WU: Gulag is a famous word today. It is not an English word, of course. The word “gulag” represented Stalin’s political violence and the Soviet labor-camp system. Before 1974, you didn’t know the word gulag in America. But then Aleksandr Solzhenitsyn published The Gulag Archipelago. And today, “gulag” is in every dictionary.  

In 1993, I told people that my goal was to see laogai become recognized in every language, like gulag. Finally, in 2003, laogai was added to the Oxford Dictionary. It is also in the German dictionary—Duden. And I am sure it will expand to dictionaries of other languages as well.  

This is a historically significant recognition. We tell people that China is changing, and it has a huge labor market. Yet this totalitarian regime has a system similar to the gulags—its name is laogai. And now the world knows about it. That’s why I tell people today, “Now I can go to the grave in peace. My mission is done.” 

AWD: What can average Americans do to undermine this latter-day gulag system? Is the ultimate goal to end the regime itself? Would the current regime ever give up laogai

WU: The average American needs to tell the media, their congressman and senators, and the president that we have to put human rights and democracy on the table with the Chinese government. We should not only want to see their economy improve, but also their human rights and freedom.  

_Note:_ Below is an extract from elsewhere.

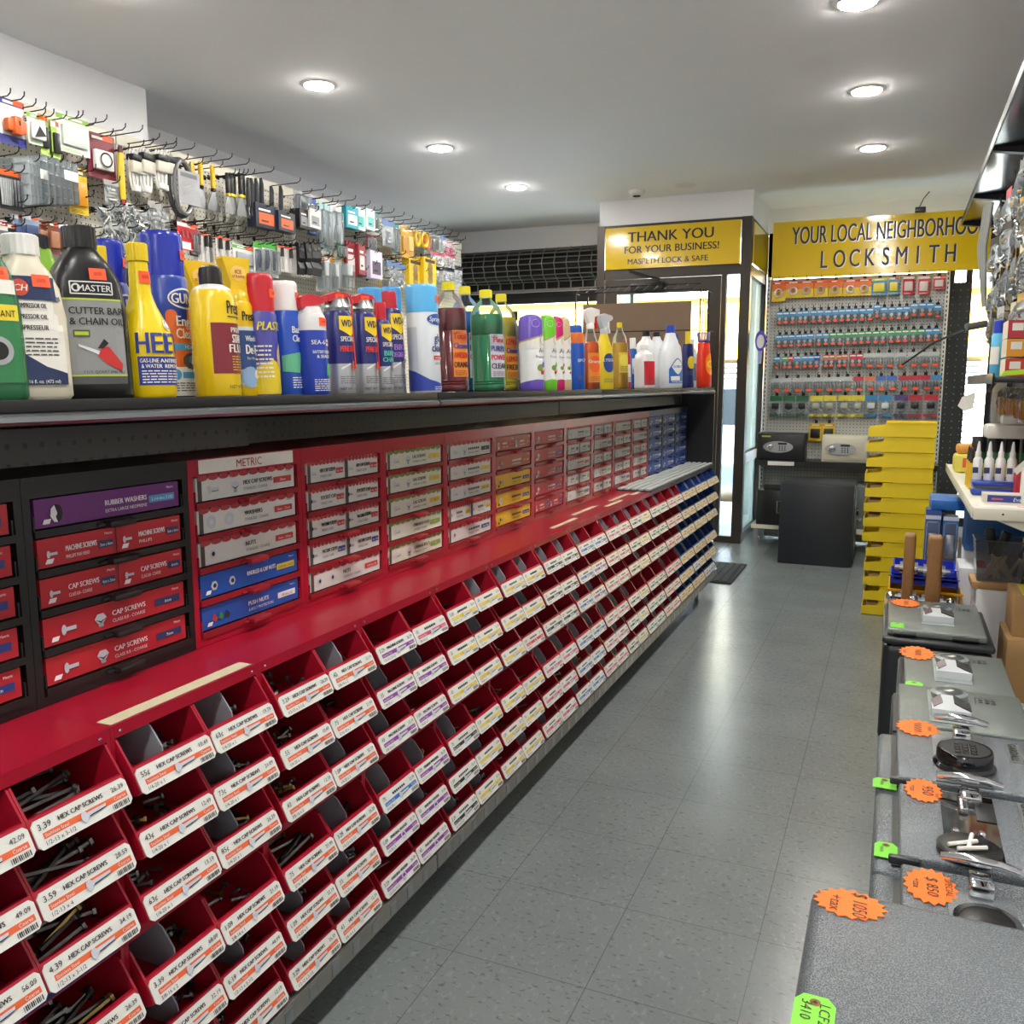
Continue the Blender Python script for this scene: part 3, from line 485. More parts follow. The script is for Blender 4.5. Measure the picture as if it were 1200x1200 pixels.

Laogai and freedom and democracy are incompatible. To maintain the totalitarian regime, you need something like laogai. If China becomes a democratic country, it will not need this sort of suppression mechanism. The people will be allowed to disagree with the government and share their views.   

I remember when Ronald Reagan called the Soviet Union an “Evil Empire.” Stalin was gone by then. The Gulag Archipelago had been published years earlier. And the story Solzhenitsyn wrote was about the 1940s and 1950s. Yet the gulag system was still there when Reagan said that. And it was important for him to call the system evil.  

We not only want to see the improvement of the economic system in China; we want to see democracy and the improvement of human rights. Capitalism doesn’t mean democracy. 

AWD: Laogai means reform through labor, and we often hear in America that China can be reformed through trade. Is that true? 

WU: That is a very interesting way to fashion this idea of reform.  

I would ask those who advocate trade with China, “Do you think that during the Cold War we could have reformed the Soviet Union and the gulag system? Could we have reformed the Nazis and the concentration camps?”  

It is impossible, but they think the communists in China can be reformed. They say the new communist leader is very different. They say if we engage them with money and technology and trade, we will promote democracy. But we didn’t have that standard during the Cold War. We did not engage the Evil Empire with money or trade or technology. This was not only for moral reasons but also for political reasons. And even today, we don’t engage with Cuba and North Korea. Why is China different? 

We cannot convince a tiger to become vegetarian.